Thanks to her success in cricket and her parallel career in international women's football, Perry has become a high-profile figure in her native country, the face of women's sport in Australia. She is also married to the Australian rugby international Matt Toomua, who plays just down the road from Loughborough for Leicester Tigers.

Most other female cricketers have some catching up to do in that respect but Perry believes there is enormous potential for top women's cricketers to become stars in the same way as their male counterparts.

"For women's sports in general, whether it be cricket, soccer or the AFL at home, it is about creating your own identity and product," she said.

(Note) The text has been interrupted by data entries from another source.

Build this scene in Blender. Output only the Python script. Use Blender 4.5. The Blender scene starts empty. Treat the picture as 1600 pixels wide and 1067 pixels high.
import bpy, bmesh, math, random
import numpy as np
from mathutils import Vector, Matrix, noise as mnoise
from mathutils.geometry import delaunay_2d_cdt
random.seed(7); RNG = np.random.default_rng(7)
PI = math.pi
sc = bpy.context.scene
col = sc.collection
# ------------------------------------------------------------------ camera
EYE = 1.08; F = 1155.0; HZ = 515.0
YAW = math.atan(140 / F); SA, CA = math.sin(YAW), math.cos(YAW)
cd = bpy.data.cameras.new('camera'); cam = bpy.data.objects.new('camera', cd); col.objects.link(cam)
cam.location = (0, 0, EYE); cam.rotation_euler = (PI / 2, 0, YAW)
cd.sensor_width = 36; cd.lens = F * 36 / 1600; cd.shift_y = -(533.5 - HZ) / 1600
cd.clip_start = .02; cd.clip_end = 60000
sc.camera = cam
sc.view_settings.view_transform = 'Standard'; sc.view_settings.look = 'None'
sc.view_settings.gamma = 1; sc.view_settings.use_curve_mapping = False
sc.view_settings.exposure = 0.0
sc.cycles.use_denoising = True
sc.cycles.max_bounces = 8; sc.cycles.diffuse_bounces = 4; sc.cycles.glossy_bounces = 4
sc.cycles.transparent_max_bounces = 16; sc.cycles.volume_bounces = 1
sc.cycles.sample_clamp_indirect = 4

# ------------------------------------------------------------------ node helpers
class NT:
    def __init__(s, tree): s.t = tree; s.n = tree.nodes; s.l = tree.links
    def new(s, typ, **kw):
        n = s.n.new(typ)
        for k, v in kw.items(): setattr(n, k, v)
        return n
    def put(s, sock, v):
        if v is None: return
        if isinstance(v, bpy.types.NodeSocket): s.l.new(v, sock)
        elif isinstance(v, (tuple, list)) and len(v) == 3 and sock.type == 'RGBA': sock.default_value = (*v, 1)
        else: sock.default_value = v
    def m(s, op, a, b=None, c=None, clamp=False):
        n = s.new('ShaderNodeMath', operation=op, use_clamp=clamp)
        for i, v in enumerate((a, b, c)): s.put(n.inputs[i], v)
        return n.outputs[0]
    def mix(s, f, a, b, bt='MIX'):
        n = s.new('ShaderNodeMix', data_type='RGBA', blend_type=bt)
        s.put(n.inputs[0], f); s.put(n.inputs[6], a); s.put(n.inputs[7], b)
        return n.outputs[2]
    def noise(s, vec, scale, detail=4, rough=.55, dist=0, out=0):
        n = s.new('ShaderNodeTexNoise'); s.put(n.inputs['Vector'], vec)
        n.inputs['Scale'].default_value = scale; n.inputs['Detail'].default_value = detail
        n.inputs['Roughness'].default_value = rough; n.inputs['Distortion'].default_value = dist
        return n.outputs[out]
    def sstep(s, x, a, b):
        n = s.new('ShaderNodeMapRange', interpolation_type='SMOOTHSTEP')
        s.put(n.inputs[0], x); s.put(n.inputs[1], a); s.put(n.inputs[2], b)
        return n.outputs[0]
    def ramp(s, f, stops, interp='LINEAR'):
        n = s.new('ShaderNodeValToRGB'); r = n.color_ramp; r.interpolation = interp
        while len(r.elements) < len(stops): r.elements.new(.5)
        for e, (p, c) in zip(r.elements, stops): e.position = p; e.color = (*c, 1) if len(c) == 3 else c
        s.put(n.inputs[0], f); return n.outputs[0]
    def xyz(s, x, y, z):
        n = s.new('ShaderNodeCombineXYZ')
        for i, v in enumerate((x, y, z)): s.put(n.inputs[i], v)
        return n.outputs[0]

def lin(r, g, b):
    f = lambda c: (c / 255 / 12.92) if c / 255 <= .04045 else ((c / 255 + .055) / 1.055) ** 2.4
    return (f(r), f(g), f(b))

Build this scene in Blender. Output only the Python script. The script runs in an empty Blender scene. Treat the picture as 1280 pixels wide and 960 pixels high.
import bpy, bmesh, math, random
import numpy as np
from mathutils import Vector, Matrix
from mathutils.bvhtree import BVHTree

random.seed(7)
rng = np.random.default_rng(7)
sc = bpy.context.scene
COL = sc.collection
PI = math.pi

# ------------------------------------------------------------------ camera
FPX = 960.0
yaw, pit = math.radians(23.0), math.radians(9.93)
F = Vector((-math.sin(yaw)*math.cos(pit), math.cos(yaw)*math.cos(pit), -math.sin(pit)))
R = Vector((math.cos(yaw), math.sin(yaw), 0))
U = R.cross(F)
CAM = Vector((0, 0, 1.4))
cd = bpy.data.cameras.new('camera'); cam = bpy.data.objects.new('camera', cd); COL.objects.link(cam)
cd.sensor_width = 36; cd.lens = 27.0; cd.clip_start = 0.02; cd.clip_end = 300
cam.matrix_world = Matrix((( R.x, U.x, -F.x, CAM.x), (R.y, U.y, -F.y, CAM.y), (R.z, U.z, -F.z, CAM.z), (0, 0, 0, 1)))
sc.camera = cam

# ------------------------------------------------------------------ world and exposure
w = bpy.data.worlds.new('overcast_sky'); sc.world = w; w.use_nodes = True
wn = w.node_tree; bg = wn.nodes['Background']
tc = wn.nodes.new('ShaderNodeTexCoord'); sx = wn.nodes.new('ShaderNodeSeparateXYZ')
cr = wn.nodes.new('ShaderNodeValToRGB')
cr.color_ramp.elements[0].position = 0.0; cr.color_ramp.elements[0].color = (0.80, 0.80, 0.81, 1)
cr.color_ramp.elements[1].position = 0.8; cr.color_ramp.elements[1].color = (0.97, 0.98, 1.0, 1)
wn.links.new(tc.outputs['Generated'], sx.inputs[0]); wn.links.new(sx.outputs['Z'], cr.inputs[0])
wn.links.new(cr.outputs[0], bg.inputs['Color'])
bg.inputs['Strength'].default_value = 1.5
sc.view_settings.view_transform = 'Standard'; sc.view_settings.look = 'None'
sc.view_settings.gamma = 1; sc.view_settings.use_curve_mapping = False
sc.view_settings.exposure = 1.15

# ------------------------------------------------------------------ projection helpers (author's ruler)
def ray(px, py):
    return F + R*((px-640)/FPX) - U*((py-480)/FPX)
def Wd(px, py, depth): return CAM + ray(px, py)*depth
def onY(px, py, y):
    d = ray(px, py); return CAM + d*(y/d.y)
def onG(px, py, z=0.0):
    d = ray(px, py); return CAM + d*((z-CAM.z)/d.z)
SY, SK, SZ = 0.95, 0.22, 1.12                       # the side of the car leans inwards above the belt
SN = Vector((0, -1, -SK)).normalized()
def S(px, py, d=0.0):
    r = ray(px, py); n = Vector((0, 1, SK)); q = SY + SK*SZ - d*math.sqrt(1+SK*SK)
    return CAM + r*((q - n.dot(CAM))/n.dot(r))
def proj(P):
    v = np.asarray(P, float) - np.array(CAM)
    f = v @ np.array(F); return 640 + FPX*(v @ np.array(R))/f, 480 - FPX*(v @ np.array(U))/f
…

"It is not just about the match on the day, it is about developing the stories and the rivalries and bringing the players to the fore in terms of their own stories and personalities in the way they play the game.

"There is so much scope for that in the women's game with great characters and personalities and the World Cup showed it is really possible."

After their away match with Western Storm, Lightning host their two home fixtures in this year's Kia Super League next week, taking on 2016 champions Southern Vipers at Derby on Tuesday, followed by a clash with Yorkshire Diamonds on Friday at Loughborough.

As well as Perry, the Lightning line-up features two more Australian World Cup stars in batter Elyse Villani and leg-spinner Kristen Beams, as well as England World Cup-winners Georgia Elwiss, the captain, and Beth Langston, and 35-times capped wicketkeeper Amy Jones.